---------- DATA SEGMENT ----------

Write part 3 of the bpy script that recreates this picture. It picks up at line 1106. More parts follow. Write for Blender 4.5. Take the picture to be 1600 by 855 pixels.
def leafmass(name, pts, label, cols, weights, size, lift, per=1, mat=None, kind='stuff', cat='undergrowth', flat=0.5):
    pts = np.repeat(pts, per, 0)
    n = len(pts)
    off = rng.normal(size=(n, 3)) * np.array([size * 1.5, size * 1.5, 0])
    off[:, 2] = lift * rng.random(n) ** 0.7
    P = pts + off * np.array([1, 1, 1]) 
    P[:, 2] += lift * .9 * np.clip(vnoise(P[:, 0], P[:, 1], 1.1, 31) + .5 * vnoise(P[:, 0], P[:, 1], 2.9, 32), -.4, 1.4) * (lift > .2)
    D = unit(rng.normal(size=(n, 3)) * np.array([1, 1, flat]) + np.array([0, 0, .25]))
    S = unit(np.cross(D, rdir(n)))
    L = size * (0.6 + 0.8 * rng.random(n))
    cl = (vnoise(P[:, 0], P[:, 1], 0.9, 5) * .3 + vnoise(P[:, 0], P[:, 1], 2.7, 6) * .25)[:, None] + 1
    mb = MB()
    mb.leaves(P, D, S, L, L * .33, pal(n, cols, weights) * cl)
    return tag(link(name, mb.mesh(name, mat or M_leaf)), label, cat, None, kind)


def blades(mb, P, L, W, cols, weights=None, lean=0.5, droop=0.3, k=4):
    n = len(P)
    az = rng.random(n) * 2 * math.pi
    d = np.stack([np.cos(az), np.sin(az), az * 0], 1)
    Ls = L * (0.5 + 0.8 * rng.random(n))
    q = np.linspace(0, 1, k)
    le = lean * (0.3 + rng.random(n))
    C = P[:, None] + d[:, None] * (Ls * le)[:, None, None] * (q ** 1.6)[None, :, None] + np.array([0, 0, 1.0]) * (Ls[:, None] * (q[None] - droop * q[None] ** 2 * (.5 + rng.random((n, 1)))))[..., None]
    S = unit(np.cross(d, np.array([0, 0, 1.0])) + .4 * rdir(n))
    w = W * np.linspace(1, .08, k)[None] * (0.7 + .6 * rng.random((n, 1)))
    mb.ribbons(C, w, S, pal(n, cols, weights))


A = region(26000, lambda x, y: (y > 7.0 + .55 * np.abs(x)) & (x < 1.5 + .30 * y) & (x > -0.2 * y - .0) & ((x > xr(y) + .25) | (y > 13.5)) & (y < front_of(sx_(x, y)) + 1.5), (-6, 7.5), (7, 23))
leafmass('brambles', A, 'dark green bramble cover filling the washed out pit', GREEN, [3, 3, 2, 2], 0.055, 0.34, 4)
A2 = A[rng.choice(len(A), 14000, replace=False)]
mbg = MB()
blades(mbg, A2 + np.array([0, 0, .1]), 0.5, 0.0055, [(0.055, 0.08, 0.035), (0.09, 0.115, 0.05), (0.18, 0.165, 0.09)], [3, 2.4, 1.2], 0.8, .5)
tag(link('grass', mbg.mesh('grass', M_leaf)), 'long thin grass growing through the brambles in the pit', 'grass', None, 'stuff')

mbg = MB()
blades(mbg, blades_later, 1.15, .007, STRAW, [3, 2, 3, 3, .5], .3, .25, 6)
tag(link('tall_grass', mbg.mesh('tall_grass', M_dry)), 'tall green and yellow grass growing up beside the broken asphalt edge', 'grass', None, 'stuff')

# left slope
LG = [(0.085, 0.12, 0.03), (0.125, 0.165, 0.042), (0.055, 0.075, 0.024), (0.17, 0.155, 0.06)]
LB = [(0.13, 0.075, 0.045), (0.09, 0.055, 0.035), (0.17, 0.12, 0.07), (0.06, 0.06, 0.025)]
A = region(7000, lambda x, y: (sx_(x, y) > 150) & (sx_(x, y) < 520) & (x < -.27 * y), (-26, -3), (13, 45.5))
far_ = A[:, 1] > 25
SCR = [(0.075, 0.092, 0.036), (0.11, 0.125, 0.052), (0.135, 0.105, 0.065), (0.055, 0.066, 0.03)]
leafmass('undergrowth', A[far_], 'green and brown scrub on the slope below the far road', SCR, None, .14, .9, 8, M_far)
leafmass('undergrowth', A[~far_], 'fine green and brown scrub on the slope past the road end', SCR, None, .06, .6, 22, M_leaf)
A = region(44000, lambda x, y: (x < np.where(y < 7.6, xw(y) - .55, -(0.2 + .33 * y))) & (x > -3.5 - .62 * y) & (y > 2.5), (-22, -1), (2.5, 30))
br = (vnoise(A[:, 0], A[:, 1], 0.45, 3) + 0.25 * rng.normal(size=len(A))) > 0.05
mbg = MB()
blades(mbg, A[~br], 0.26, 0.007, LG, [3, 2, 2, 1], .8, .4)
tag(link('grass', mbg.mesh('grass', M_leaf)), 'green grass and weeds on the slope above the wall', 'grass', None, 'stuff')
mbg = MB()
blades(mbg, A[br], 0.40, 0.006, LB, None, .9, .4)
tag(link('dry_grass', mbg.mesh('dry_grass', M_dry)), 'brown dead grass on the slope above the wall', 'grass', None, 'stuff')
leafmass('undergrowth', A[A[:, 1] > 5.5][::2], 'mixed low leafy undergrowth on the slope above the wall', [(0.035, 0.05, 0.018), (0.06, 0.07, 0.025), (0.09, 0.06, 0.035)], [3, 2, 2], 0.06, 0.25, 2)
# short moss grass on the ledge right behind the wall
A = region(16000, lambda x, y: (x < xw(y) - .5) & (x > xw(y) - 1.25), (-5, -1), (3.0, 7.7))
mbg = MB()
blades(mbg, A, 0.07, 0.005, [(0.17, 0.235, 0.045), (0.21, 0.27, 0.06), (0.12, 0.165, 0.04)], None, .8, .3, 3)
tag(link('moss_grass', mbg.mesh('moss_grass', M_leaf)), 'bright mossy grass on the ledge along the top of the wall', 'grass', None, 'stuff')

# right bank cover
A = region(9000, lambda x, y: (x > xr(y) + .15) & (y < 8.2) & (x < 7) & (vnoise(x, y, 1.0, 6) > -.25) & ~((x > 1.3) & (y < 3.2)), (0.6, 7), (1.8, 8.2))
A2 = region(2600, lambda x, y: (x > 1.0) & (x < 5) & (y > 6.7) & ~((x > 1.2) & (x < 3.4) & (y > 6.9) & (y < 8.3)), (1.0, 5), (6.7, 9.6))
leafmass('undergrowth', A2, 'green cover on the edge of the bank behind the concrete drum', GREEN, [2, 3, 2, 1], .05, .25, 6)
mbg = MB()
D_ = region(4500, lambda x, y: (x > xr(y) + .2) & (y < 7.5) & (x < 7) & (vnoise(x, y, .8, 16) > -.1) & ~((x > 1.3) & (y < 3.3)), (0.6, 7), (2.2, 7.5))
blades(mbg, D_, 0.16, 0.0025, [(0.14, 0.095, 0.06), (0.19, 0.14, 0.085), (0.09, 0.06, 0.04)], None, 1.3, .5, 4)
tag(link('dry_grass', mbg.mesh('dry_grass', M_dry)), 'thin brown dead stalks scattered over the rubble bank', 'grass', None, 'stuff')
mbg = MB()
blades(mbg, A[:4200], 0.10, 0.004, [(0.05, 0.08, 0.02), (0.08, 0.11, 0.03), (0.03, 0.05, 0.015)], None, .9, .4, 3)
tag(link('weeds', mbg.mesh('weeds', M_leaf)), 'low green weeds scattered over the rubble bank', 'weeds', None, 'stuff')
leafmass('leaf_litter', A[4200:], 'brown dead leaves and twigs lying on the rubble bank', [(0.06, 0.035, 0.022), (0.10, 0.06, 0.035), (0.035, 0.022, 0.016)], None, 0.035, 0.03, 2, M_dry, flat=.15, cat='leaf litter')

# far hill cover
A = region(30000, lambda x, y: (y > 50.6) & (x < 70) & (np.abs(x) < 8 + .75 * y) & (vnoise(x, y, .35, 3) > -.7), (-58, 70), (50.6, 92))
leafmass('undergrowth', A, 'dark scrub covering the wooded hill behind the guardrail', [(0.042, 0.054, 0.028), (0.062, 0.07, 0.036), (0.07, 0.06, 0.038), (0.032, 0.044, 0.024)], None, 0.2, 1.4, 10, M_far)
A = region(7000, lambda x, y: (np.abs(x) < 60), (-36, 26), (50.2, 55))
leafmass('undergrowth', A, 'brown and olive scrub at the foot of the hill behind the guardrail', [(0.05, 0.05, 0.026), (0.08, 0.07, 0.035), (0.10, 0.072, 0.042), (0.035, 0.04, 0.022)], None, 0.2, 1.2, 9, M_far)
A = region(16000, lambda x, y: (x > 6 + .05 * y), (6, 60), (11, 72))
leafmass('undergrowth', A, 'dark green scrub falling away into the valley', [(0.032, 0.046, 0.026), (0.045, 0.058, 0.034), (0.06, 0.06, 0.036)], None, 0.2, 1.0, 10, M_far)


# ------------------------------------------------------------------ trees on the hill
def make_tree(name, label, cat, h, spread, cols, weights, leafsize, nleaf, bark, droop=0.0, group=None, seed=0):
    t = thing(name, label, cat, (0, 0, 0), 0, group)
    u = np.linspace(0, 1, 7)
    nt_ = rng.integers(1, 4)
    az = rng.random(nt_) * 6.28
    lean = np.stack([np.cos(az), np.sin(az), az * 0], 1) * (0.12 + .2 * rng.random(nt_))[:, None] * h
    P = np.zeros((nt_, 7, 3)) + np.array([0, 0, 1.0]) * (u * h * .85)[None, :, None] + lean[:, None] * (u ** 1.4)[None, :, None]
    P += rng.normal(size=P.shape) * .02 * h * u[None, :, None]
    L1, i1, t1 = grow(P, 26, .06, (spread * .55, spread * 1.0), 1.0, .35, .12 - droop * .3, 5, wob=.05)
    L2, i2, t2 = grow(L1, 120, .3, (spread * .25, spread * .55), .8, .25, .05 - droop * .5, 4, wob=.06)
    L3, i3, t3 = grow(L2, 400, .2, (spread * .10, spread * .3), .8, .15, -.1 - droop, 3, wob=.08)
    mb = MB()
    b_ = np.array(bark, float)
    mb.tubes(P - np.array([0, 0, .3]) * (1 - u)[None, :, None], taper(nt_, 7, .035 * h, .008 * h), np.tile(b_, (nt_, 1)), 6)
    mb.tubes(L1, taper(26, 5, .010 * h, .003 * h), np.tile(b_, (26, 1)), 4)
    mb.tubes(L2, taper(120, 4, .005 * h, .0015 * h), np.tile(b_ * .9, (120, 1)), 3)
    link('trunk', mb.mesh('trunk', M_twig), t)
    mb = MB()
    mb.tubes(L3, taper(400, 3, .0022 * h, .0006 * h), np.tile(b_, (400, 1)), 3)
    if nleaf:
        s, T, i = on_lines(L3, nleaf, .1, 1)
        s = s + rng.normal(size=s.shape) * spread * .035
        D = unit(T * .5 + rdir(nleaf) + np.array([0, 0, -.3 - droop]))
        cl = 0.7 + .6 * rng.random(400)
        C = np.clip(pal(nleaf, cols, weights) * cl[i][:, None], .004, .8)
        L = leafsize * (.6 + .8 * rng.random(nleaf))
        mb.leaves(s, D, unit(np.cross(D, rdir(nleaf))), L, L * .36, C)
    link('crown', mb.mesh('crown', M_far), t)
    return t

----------

#### [WHAT NEEDS TO BE DONE]
Starting with the first line of the data above, copy each line exactly until you reach the line with "return tag(link(name, mb.mesh(name, mat"; include that line as well.

#### [ANSWER IN FULL]
Write part 3 of the bpy script that recreates this picture. It picks up at line 1106. More parts follow. Write for Blender 4.5. Take the picture to be 1600 by 855 pixels.
def leafmass(name, pts, label, cols, weights, size, lift, per=1, mat=None, kind='stuff', cat='undergrowth', flat=0.5):
    pts = np.repeat(pts, per, 0)
    n = len(pts)
    off = rng.normal(size=(n, 3)) * np.array([size * 1.5, size * 1.5, 0])
    off[:, 2] = lift * rng.random(n) ** 0.7
    P = pts + off * np.array([1, 1, 1]) 
    P[:, 2] += lift * .9 * np.clip(vnoise(P[:, 0], P[:, 1], 1.1, 31) + .5 * vnoise(P[:, 0], P[:, 1], 2.9, 32), -.4, 1.4) * (lift > .2)
    D = unit(rng.normal(size=(n, 3)) * np.array([1, 1, flat]) + np.array([0, 0, .25]))
    S = unit(np.cross(D, rdir(n)))
    L = size * (0.6 + 0.8 * rng.random(n))
    cl = (vnoise(P[:, 0], P[:, 1], 0.9, 5) * .3 + vnoise(P[:, 0], P[:, 1], 2.7, 6) * .25)[:, None] + 1
    mb = MB()
    mb.leaves(P, D, S, L, L * .33, pal(n, cols, weights) * cl)
    return tag(link(name, mb.mesh(name, mat or M_leaf)), label, cat, None, kind)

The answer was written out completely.